Methodist pastor Cynthia Meyer comes out as gay in the middle of sermon
A Kansas pastor shocked the congregation by coming out as gay during her sermon on Sunday as part of her “It’s Time” campain.
“At last I am choosing to serve in that role with full authenticity and as my genuine self—as a woman who loves and shares my life with another woman,” Edgerton United Methodist Church Cynthia Meyer said during her first message of 2016.
Meyer, 53, has been an ordained UM pastor for 25 years, points to the new “It’s Time” campaign, launched in December.
“My decision to speak out and do that through a sermon for my congregation came long before the ‘It’s Time’ campaign,” Meyer told United Methodist News Service. “I’d say it’s been a calling on my heart for quite some time.”
Reconciling Ministries Network, a group working for full participation of people of all sexual orientations and gender identities in the life of the UM church, launched the “It’s Time” campaign and kicked off by partnering with documentary filmmakers who produced An Act of Love, the story of Frank Schaefer. Schaefer was defrocked in 2013 for officiating his son’s same-sex wedding, but was later reinstated.
“I’m a woman of God sharing my life with another Jesus-following woman. We, like you, are made in God’s image. Jesus Loves Me, This I Know. I’m lifting my voice. It’s time for the UMC to illumine its brighter heritage and its claim: “Open Hearts, Open Minds, Open Doors.” Make it true! It’s well past time,” she wrote in a blog post on the Reconciling Ministries Network site.
“Some who have been biding our time now proclaim our truth,” she continued. “We’re done being victims of an unfaithful system. Now we’re activists for the redemption of the UMC, for the love of all God’s beloved children, for the love of God. It’s my time now. Forty years I prepared, pondered, prayed and wandered.”
Meyer could be banned from the congregation, but she has decided to risk her credentials and her career to, as she puts it, “keep faith with the church by challenging it to keep faith with the gospel.”
She says she’s offering herself for this cause and God is well-pleased.

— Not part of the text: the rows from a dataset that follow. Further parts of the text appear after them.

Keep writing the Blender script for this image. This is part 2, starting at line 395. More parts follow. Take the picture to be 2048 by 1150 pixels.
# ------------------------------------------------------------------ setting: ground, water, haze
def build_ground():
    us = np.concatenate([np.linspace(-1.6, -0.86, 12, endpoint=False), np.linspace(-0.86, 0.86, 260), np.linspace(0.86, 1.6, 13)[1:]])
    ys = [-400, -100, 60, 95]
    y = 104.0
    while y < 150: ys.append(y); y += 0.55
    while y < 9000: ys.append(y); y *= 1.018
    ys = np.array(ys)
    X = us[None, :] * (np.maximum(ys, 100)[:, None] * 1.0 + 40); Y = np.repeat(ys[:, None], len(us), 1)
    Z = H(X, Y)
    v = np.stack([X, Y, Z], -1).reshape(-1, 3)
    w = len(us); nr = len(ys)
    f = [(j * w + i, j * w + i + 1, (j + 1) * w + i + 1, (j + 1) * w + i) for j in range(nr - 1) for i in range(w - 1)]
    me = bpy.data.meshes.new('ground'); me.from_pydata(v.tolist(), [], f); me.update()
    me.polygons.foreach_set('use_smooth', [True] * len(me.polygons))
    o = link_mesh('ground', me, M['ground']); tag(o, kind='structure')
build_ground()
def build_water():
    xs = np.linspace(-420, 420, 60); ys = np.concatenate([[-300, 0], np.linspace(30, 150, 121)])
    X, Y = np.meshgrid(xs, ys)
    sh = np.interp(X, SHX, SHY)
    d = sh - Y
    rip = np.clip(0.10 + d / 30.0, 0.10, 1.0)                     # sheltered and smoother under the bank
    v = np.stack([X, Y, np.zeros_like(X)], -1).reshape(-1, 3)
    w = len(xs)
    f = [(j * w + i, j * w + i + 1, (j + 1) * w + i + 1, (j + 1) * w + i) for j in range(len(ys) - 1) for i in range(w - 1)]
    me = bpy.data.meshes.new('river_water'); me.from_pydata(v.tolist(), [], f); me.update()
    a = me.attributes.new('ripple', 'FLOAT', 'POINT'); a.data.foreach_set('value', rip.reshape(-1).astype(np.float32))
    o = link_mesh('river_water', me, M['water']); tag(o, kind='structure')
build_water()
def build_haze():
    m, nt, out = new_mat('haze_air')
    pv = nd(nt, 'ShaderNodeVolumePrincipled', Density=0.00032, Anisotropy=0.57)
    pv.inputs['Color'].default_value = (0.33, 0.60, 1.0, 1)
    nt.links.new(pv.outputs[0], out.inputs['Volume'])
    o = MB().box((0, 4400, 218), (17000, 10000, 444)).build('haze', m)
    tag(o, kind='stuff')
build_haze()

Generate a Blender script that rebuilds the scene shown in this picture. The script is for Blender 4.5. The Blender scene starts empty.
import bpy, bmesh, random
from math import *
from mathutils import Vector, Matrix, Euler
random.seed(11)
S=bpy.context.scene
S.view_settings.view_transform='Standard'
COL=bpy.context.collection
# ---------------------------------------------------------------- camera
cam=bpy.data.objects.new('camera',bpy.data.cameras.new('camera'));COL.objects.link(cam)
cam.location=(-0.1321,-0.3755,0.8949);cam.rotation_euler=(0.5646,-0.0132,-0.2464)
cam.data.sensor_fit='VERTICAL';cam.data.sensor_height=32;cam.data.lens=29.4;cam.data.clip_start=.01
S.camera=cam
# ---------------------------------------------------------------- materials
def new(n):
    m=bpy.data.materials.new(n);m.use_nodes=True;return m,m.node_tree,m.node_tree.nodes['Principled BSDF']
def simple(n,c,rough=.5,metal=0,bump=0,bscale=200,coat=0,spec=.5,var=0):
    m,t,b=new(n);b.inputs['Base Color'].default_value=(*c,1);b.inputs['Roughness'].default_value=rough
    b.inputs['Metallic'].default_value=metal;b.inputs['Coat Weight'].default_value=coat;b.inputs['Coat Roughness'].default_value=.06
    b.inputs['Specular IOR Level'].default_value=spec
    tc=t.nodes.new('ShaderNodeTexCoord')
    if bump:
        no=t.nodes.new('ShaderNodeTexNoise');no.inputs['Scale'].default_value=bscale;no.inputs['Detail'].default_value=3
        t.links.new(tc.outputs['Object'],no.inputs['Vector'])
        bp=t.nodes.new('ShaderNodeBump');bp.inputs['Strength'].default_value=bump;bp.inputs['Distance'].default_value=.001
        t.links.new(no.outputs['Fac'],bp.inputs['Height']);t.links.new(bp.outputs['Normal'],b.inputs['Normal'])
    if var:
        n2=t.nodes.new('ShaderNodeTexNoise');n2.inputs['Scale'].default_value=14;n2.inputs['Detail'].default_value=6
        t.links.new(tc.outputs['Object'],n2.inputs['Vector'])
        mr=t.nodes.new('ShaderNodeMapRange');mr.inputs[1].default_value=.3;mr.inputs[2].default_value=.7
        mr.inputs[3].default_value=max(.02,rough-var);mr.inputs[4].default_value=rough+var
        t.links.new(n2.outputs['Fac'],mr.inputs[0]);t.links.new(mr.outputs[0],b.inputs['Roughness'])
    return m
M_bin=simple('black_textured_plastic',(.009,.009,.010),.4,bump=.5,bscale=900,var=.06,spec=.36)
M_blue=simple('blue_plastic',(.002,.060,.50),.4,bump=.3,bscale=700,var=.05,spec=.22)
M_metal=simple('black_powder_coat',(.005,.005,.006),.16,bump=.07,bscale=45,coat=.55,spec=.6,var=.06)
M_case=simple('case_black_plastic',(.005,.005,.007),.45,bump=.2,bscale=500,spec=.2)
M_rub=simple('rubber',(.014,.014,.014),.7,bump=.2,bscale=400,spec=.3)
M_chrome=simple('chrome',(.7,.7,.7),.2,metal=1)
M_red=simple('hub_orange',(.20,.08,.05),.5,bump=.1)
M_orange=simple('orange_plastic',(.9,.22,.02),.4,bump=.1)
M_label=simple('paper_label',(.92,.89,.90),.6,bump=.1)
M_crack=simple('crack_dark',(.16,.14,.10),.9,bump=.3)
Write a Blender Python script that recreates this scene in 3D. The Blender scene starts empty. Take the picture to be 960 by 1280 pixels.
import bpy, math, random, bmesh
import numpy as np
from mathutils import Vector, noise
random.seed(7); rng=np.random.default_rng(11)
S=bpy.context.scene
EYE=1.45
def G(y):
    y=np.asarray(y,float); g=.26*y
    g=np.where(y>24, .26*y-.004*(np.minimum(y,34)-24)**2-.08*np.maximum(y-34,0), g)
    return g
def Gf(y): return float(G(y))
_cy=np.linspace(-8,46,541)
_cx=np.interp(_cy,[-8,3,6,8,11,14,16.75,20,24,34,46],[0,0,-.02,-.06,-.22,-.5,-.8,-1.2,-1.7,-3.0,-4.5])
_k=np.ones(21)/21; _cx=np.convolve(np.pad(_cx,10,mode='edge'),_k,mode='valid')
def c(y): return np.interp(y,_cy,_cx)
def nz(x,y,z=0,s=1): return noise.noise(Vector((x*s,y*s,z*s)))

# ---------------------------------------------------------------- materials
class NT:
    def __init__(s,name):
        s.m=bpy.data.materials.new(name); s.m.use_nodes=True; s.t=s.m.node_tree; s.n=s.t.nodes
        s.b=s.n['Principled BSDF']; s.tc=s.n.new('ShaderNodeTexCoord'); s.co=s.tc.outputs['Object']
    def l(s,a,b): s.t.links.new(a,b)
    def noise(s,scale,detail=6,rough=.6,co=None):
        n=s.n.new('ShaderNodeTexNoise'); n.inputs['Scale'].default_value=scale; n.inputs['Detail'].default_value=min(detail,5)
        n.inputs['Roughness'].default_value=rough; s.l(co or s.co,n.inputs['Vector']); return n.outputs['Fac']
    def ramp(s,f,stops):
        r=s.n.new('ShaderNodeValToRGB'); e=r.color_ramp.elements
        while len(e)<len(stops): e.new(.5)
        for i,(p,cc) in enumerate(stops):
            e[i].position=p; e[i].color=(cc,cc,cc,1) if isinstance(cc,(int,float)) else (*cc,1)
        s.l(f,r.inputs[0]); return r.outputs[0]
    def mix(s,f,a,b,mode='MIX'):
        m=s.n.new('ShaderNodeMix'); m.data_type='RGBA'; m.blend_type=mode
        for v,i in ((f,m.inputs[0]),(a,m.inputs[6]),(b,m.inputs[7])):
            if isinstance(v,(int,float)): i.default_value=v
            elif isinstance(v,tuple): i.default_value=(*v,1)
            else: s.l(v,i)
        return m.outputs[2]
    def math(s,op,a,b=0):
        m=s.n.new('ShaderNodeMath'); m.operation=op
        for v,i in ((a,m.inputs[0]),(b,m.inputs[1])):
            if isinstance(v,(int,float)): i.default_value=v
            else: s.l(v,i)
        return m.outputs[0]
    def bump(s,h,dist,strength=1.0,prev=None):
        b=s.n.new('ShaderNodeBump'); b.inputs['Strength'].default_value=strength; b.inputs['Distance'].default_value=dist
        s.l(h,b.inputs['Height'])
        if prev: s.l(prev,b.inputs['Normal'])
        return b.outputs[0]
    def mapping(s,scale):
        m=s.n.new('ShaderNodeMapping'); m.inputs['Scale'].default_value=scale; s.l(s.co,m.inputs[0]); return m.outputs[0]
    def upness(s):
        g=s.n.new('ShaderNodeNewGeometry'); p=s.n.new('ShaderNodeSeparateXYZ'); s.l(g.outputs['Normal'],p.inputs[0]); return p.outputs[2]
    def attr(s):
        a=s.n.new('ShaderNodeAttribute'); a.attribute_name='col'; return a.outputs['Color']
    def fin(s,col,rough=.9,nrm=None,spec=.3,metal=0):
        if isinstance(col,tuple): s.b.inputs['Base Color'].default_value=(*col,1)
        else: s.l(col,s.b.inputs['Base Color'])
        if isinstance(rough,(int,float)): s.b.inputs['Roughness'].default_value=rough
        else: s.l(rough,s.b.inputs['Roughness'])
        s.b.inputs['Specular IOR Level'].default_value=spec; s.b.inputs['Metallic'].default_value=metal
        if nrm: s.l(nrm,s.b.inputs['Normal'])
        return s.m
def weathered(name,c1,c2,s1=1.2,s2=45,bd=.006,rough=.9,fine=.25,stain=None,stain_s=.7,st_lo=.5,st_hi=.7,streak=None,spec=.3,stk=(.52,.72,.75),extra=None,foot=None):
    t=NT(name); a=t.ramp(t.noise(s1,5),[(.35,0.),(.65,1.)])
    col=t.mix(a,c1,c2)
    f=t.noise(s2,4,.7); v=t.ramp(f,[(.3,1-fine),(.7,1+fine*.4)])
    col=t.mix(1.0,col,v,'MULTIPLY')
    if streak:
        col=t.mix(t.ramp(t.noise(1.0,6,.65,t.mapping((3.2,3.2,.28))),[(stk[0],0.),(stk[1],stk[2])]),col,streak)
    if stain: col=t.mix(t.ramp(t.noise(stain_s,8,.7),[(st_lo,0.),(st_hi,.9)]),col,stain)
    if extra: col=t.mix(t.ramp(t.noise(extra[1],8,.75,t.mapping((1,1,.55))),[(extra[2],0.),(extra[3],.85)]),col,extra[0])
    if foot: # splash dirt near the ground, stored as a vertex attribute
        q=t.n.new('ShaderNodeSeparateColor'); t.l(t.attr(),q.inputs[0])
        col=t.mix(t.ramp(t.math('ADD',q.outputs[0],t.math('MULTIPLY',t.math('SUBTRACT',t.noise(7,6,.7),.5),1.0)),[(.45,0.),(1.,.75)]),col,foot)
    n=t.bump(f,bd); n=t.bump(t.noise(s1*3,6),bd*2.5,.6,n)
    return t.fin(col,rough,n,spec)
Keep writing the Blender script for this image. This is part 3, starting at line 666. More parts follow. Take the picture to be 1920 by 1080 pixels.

She says it’s time for gospel followers to stride forth from desert gloom to promised land, to reclaim full, equal regard in church and in ministry.
In an open letter, conservative Methodists wrote: “We simply cannot abandon the Bible’s teachings on the practice of homosexuality and same-sex marriage. Your proposal would put us, who believe that same-sex relations are sinful, in the position of having to deny our consciences. This new policy is simply asking us to do something we cannot do.”